◆ The problem
Write out the data again in full, exactly as it reads.

◆ Supplied information

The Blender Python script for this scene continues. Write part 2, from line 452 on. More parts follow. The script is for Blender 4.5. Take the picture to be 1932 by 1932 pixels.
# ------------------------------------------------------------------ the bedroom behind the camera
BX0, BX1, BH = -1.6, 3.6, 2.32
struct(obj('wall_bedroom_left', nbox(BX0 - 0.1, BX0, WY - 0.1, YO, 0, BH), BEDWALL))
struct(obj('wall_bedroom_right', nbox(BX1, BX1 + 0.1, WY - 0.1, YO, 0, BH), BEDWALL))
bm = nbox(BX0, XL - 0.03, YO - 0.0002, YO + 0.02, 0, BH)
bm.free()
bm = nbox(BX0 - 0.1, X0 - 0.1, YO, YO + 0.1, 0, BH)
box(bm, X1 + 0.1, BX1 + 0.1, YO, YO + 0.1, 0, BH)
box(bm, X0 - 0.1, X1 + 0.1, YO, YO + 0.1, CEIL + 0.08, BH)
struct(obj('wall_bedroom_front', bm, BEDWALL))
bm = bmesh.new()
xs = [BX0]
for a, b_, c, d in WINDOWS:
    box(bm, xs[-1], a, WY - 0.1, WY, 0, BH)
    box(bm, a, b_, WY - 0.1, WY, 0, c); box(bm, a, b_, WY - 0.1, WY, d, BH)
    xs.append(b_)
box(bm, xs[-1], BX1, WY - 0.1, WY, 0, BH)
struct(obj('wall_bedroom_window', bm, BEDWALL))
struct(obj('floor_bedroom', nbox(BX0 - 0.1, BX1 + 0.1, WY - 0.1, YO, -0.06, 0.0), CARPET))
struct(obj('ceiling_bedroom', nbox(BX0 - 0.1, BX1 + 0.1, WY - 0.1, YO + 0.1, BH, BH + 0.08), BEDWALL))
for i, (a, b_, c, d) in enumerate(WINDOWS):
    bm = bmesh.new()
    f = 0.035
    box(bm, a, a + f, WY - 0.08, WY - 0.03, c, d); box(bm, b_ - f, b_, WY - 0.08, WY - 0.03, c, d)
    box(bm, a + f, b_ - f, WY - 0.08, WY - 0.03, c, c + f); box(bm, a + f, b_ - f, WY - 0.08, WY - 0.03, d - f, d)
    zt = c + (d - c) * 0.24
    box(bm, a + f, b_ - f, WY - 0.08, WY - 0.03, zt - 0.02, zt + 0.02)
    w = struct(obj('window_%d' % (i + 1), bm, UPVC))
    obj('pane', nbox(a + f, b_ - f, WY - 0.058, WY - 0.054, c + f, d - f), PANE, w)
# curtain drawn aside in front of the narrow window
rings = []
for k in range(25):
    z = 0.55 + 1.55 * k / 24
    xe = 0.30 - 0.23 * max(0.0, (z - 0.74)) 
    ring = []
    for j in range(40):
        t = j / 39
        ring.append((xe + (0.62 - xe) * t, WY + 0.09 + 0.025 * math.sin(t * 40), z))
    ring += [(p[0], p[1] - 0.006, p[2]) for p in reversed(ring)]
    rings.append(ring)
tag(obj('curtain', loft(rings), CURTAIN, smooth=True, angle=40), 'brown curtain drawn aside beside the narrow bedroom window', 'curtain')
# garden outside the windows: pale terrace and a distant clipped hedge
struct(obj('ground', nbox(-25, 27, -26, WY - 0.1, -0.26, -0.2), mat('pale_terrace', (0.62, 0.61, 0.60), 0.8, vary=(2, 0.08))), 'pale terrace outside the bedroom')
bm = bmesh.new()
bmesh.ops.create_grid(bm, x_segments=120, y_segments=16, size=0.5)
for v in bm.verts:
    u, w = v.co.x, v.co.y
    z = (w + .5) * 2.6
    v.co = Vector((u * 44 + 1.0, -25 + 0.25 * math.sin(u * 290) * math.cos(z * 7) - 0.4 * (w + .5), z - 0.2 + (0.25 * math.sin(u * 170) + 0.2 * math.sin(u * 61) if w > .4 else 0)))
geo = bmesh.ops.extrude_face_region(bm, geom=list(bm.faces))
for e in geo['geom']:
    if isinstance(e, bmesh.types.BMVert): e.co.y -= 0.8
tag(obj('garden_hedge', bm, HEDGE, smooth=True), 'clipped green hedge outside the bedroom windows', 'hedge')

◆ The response
The Blender Python script for this scene continues. Write part 2, from line 452 on. More parts follow. The script is for Blender 4.5. Take the picture to be 1932 by 1932 pixels.
# ------------------------------------------------------------------ the bedroom behind the camera
BX0, BX1, BH = -1.6, 3.6, 2.32
struct(obj('wall_bedroom_left', nbox(BX0 - 0.1, BX0, WY - 0.1, YO, 0, BH), BEDWALL))
struct(obj('wall_bedroom_right', nbox(BX1, BX1 + 0.1, WY - 0.1, YO, 0, BH), BEDWALL))
bm = nbox(BX0, XL - 0.03, YO - 0.0002, YO + 0.02, 0, BH)
bm.free()
bm = nbox(BX0 - 0.1, X0 - 0.1, YO, YO + 0.1, 0, BH)
box(bm, X1 + 0.1, BX1 + 0.1, YO, YO + 0.1, 0, BH)
box(bm, X0 - 0.1, X1 + 0.1, YO, YO + 0.1, CEIL + 0.08, BH)
struct(obj('wall_bedroom_front', bm, BEDWALL))
bm = bmesh.new()
xs = [BX0]
for a, b_, c, d in WINDOWS:
    box(bm, xs[-1], a, WY - 0.1, WY, 0, BH)
    box(bm, a, b_, WY - 0.1, WY, 0, c); box(bm, a, b_, WY - 0.1, WY, d, BH)
    xs.append(b_)
box(bm, xs[-1], BX1, WY - 0.1, WY, 0, BH)
struct(obj('wall_bedroom_window', bm, BEDWALL))
struct(obj('floor_bedroom', nbox(BX0 - 0.1, BX1 + 0.1, WY - 0.1, YO, -0.06, 0.0), CARPET))
struct(obj('ceiling_bedroom', nbox(BX0 - 0.1, BX1 + 0.1, WY - 0.1, YO + 0.1, BH, BH + 0.08), BEDWALL))
for i, (a, b_, c, d) in enumerate(WINDOWS):
    bm = bmesh.new()
    f = 0.035
    box(bm, a, a + f, WY - 0.08, WY - 0.03, c, d); box(bm, b_ - f, b_, WY - 0.08, WY - 0.03, c, d)
    box(bm, a + f, b_ - f, WY - 0.08, WY - 0.03, c, c + f); box(bm, a + f, b_ - f, WY - 0.08, WY - 0.03, d - f, d)
    zt = c + (d - c) * 0.24
    box(bm, a + f, b_ - f, WY - 0.08, WY - 0.03, zt - 0.02, zt + 0.02)
    w = struct(obj('window_%d' % (i + 1), bm, UPVC))
    obj('pane', nbox(a + f, b_ - f, WY - 0.058, WY - 0.054, c + f, d - f), PANE, w)
# curtain drawn aside in front of the narrow window
rings = []
for k in range(25):
    z = 0.55 + 1.55 * k / 24
    xe = 0.30 - 0.23 * max(0.0, (z - 0.74)) 
    ring = []
    for j in range(40):
        t = j / 39
        ring.append((xe + (0.62 - xe) * t, WY + 0.09 + 0.025 * math.sin(t * 40), z))
    ring += [(p[0], p[1] - 0.006, p[2]) for p in reversed(ring)]
    rings.append(ring)
tag(obj('curtain', loft(rings), CURTAIN, smooth=True, angle=40), 'brown curtain drawn aside beside the narrow bedroom window', 'curtain')
# garden outside the windows: pale terrace and a distant clipped hedge
struct(obj('ground', nbox(-25, 27, -26, WY - 0.1, -0.26, -0.2), mat('pale_terrace', (0.62, 0.61, 0.60), 0.8, vary=(2, 0.08))), 'pale terrace outside the bedroom')
bm = bmesh.new()
bmesh.ops.create_grid(bm, x_segments=120, y_segments=16, size=0.5)
for v in bm.verts:
    u, w = v.co.x, v.co.y
    z = (w + .5) * 2.6
    v.co = Vector((u * 44 + 1.0, -25 + 0.25 * math.sin(u * 290) * math.cos(z * 7) - 0.4 * (w + .5), z - 0.2 + (0.25 * math.sin(u * 170) + 0.2 * math.sin(u * 61) if w > .4 else 0)))
geo = bmesh.ops.extrude_face_region(bm, geom=list(bm.faces))
for e in geo['geom']:
    if isinstance(e, bmesh.types.BMVert): e.co.y -= 0.8
tag(obj('garden_hedge', bm, HEDGE, smooth=True), 'clipped green hedge outside the bedroom windows', 'hedge')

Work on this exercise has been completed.